What piece of advice do you wish you had been given at the beginning of your career?
How long have I got?

Just one piece? Blimey. If I had to sum up everything I want to say here, it would probably be: “Don’t be afraid of the future.” Simple, really. It took me a very long time to work out that the best thing for me was just to do what I want to do. Somehow, it takes care of itself.

If you hit a creative block, what is your top tip for getting through it?
Do something else; ideally something completely different. Do the washing up. Go for a walk or a bike ride. Put it to one side and get on with easier, more routine work. Let it gestate and work itself out in the back of your mind.

Then come back, tear up what you’ve done so far and start again. Ignore everything anyone’s ever told you about how to solve the problem and look at the problem itself as a new thing. Then follow your instincts to solve it.
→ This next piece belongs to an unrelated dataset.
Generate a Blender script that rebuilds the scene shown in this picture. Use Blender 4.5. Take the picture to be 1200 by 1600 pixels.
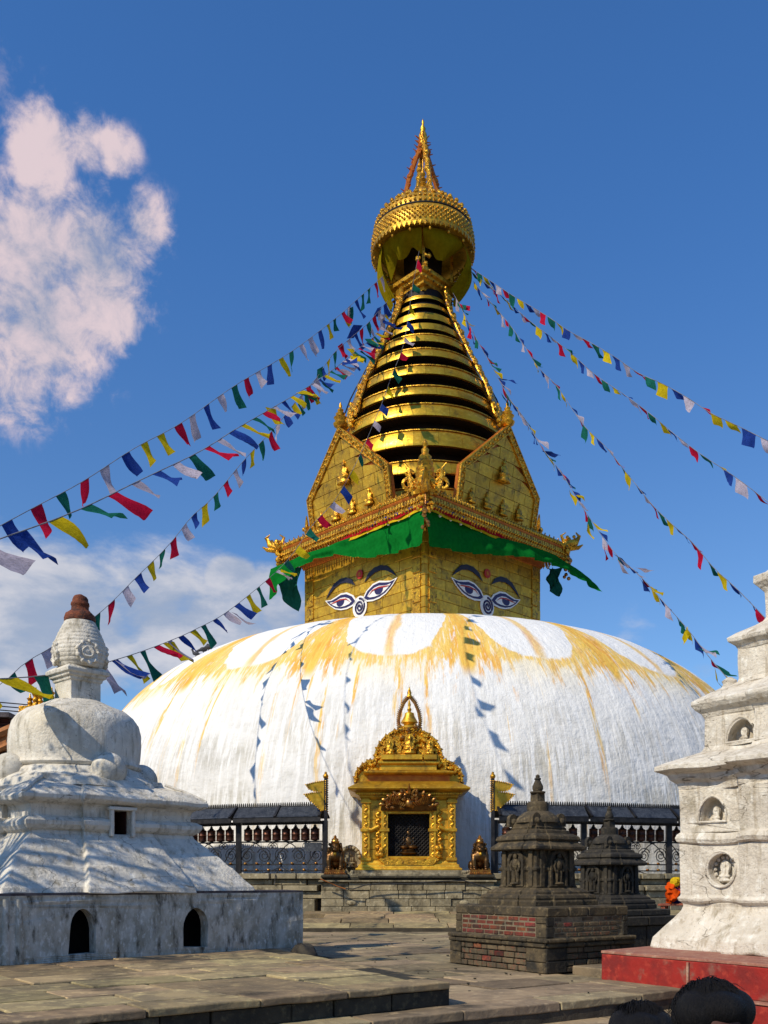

It doesn’t matter how you solve the problem, as long as you solve it. And the way you do that is as valid as anyone else’s approach. There are no rules here, just habits and conventions.

And finally, for fun, if you were a shoe, what type of shoe would you be and why?
I would be one of these: it’s a 1970s cycling shoe. I bought it (well, two of them actually) on eBay and it was still in its original box, utterly pristine.

It’s a very useful shoe indeed, because it enables me to cycle to work, meetings, evenings out with friends – wherever – without having to carry a bulky pair of shoes in my rucksack to change into at the other end.

It’s flexible, adaptable, functional and quite stylish with it. It’s been around the block, as you can see, but it’s holding up nicely. It’s also quite rare… I’m very unlikely to bump into someone else with a similar shoe.